# [EXERCISE INSTRUCTIONS]
Every line of the material that follows must be printed again exactly.

______________________________

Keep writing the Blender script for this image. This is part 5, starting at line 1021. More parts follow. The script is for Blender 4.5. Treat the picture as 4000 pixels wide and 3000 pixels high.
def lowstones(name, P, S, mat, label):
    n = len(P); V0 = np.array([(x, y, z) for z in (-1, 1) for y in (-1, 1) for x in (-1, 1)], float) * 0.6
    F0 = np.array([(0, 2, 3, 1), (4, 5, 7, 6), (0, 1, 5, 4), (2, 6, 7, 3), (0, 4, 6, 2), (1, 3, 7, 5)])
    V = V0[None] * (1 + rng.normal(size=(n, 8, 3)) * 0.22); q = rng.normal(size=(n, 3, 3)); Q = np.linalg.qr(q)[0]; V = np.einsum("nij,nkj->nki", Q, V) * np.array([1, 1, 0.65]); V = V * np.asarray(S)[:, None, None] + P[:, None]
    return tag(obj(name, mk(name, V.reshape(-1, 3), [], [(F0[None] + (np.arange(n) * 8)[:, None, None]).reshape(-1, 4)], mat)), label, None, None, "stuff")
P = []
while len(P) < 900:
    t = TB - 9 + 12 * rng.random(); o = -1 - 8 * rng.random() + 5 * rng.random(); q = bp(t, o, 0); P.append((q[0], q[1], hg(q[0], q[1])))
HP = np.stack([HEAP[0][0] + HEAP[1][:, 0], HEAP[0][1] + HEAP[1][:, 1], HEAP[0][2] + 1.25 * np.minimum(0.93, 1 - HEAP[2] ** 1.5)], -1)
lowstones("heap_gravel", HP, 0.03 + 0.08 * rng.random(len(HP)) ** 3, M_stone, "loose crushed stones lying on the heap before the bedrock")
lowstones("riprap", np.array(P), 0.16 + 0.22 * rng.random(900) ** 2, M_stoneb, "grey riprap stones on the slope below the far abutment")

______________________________

# [EXERCISE SOLUTION]
Keep writing the Blender script for this image. This is part 5, starting at line 1021. More parts follow. The script is for Blender 4.5. Treat the picture as 4000 pixels wide and 3000 pixels high.
def lowstones(name, P, S, mat, label):
    n = len(P); V0 = np.array([(x, y, z) for z in (-1, 1) for y in (-1, 1) for x in (-1, 1)], float) * 0.6
    F0 = np.array([(0, 2, 3, 1), (4, 5, 7, 6), (0, 1, 5, 4), (2, 6, 7, 3), (0, 4, 6, 2), (1, 3, 7, 5)])
    V = V0[None] * (1 + rng.normal(size=(n, 8, 3)) * 0.22); q = rng.normal(size=(n, 3, 3)); Q = np.linalg.qr(q)[0]; V = np.einsum("nij,nkj->nki", Q, V) * np.array([1, 1, 0.65]); V = V * np.asarray(S)[:, None, None] + P[:, None]
    return tag(obj(name, mk(name, V.reshape(-1, 3), [], [(F0[None] + (np.arange(n) * 8)[:, None, None]).reshape(-1, 4)], mat)), label, None, None, "stuff")
P = []
while len(P) < 900:
    t = TB - 9 + 12 * rng.random(); o = -1 - 8 * rng.random() + 5 * rng.random(); q = bp(t, o, 0); P.append((q[0], q[1], hg(q[0], q[1])))
HP = np.stack([HEAP[0][0] + HEAP[1][:, 0], HEAP[0][1] + HEAP[1][:, 1], HEAP[0][2] + 1.25 * np.minimum(0.93, 1 - HEAP[2] ** 1.5)], -1)
lowstones("heap_gravel", HP, 0.03 + 0.08 * rng.random(len(HP)) ** 3, M_stone, "loose crushed stones lying on the heap before the bedrock")
lowstones("riprap", np.array(P), 0.16 + 0.22 * rng.random(900) ** 2, M_stoneb, "grey riprap stones on the slope below the far abutment")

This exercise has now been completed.